O clube em questão é o Bloco das Palmeiras - nome que remete ao período do Carnaval. A agremiação era formada exclusivamente por mulheres e era sediada na rua 16 de Novembro, no bairro da Cidade Velha. Letícia conta que as atletas, que jogavam de forma amadora, costumavam treinar no Largo de São José, onde hoje fica o São José Liberto.

image Largo de São José, local onde hoje fica o Espaço São José Liberto, abrigou os primeiros jogos do Bloco das Palmeiras (Agência Pará)

"O esporte era tipicamente masculino, mas isso não quer dizer que elas não praticavam. Tanto que em 1924 houve um clube feminino do Pará, chamado de Bloco das Palmeiras, que fica na 16 de Novembro.
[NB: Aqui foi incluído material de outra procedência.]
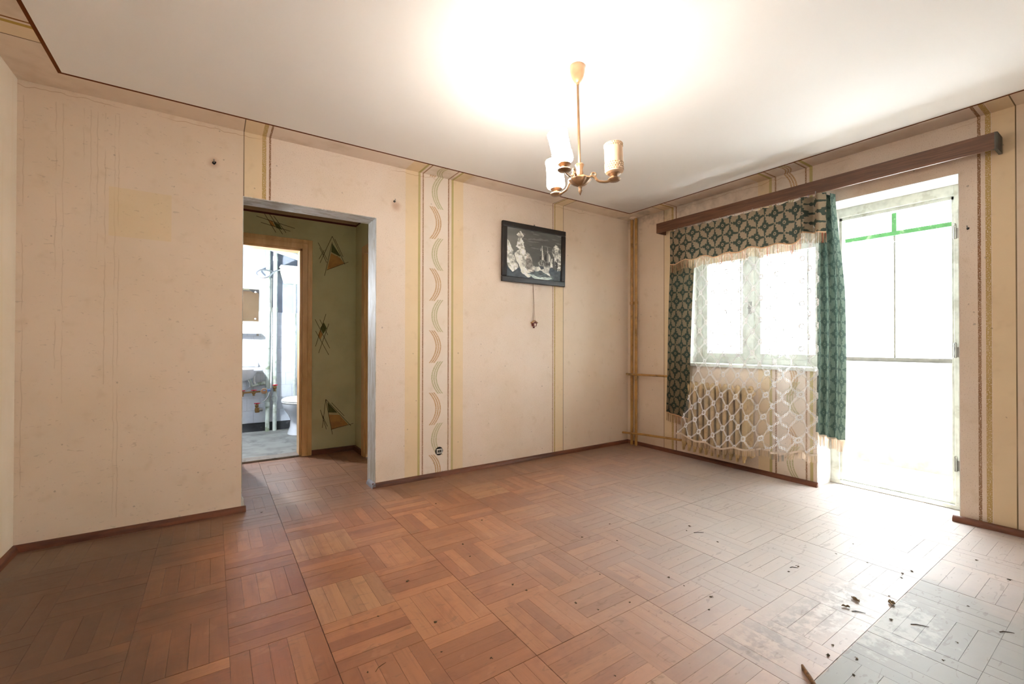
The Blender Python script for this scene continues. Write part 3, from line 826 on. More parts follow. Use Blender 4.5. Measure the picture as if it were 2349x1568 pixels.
# washbasin
wb_ = thing('washbasin', (-3.72, BY, .7), 'white ceramic washbasin on the tiled wall beside the drain risers', 'washbasin')
s = MB(); cx = -3.76; prof = [(.0, -.16), (.06, -.155), (.15, -.11), (.19, -.03), (.20, .0), (.185, .0), (.17, -.03), (.12, -.09), (0, -.115)]
sb = MB().lathe(prof, (cx, BY - .20, .83), 24)
sb.build('bowl', M_CERAM, wb_, smooth=40)
MB().box(-4.02, -3.515, BY - .34, BY - .006, .80, .848).build('rim_slab', M_CERAM, wb_, bevel=.02, seg=3)
MB().box(-4.02, -3.545, BY - .06, BY - .006, .848, .905).build('back_ledge', M_CERAM, wb_, bevel=.012, seg=3)
MB().box(-3.60, -3.555, BY - .12, BY - .006, .848, .90).build('soap_ledge', M_CERAM, wb_, bevel=.01, seg=3)
MB().tube([(-3.60, BY - .08, .80), (-3.60, BY - .08, .66), (-3.575, BY - .05, .60)], .013, 10).build('waste_pipe', M_WHITEP, wb_, smooth=40)
MB().tube([(-3.66, BY - .08, .70), (-3.62, BY - .07, .60), (-3.56, BY - .06, .62), (-3.47, BY - .06, .635)], .022, 10).build('trap', M_DRAIN2, wb_, smooth=40)
# mirror, shelf
mr = thing('mirror', (-3.74, BY - .01, 1.44), 'frameless bathroom mirror with clips and worn silvering', 'mirror')
mg = G('mirror_silver'); mg.fin((.85, .86, .85, 1), .03, .5, 1.)
MB().box(-3.95, -3.545, BY - .012, BY - .006, 1.44, 1.862).build('glass', mg.mat, mr)
for xx, zz in ((-3.585, 1.475), (-3.585, 1.825), (-3.9, 1.475), (-3.9, 1.825)):
    MB().lathe([(0, -.006), (.010, -.005), (.011, 0), (0, 0)], (xx, BY - .012, zz), 10, 'y').build('clip', M_WHITEP, mr, smooth=40)
MB().prism([(-3.66, 1.858), (-3.548, 1.858), (-3.548, 1.81), (-3.58, 1.825), (-3.61, 1.815), (-3.64, 1.84)], BY - .0132, BY - .0122, 'y').build('worn_spot', M_DARK, mr)
sh = thing('bathroom_shelf', (-3.72, BY, 1.28), 'white ceramic shelf under the bathroom mirror', 'shelf')
MB().box(-3.98, -3.52, BY - .12, BY - .006, 1.275, 1.30).build('board', M_CERAM, sh, bevel=.01, seg=3)
MB().box(-3.57, -3.55, BY - .09, BY - .006, 1.25, 1.275).build('bracket', M_METAL, sh); MB().box(-3.9, -3.88, BY - .09, BY - .006, 1.25, 1.275).build('bracket', M_METAL, sh)
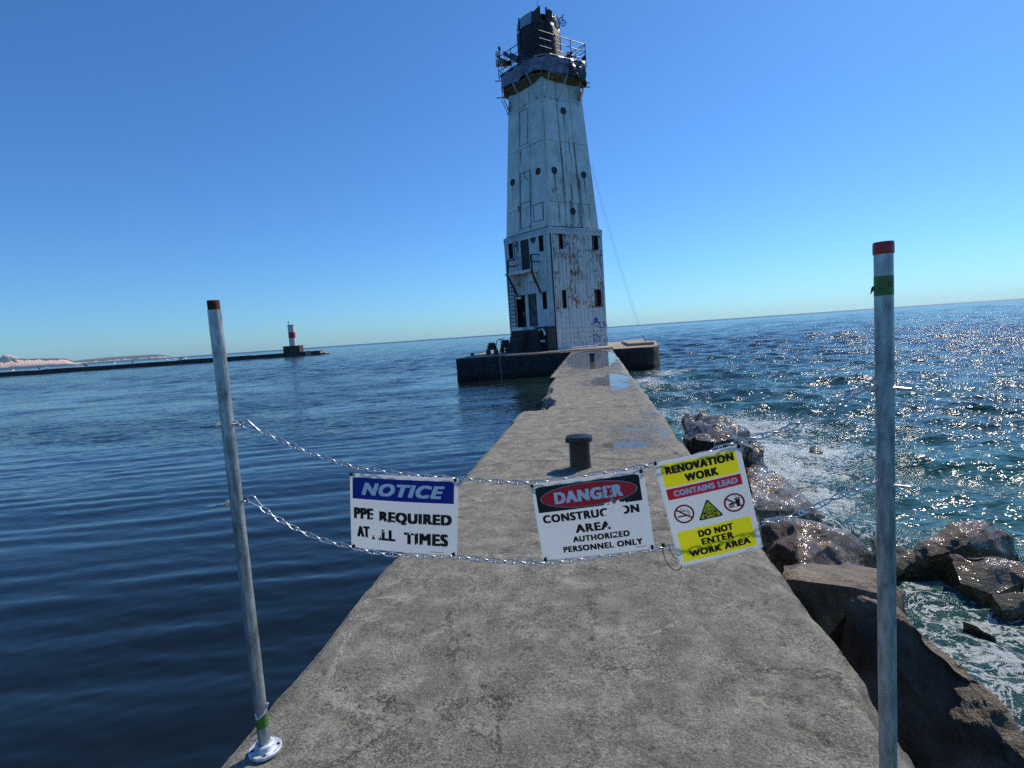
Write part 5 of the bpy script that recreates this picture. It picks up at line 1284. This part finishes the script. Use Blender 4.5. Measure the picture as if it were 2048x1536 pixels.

Anterior a isso, os homens faziam "brincadeiras' e jogavam o chamado 'futebol travesti', que consistia em homens trajados com roupas femininas, jogando futebol, em festas comemorativas. Apesar disso, as mulheres não jogavam inicialmente. Estavam nas arquibancadas, torcendo, mas não jogavam. Então, o Bloco das Palmeiras mostrou que as mulheres sabiam jogar, mas com grande menosprezo dos homens", contou.

Apesar disso, a modalidade passou a ganhar adeptos pelo estado, até a criminalização do futebol feminino, decretada pelo presidente Getúlio Vargas, em 1941. No entanto, o esporte continuou sendo praticado, de forma clandestina, em todo o Brasil. Segundo Letícia, por conta dessa natureza combativa do esporte, o futebol de mulheres até hoje é um instrumento de luta social. 

“Mesmo com a aplicação dessa lei, as mulheres continuaram a jogar. Existem fortes indícios disso. Existiam jogadoras que até completavam times masculinos. Esse fôlego das mulheres, não só no esporte, me fez pesquisar sobre o futebol feminino. Sempre questionei esse lugar de subserviência e busquei pelo meu espaço, a minha independencia financeira. Queria saber como os embates sociais estão incluídos nesse espaço. De longe parece só um esporte, mas na verdade é uma relação de poderes”, finalizou.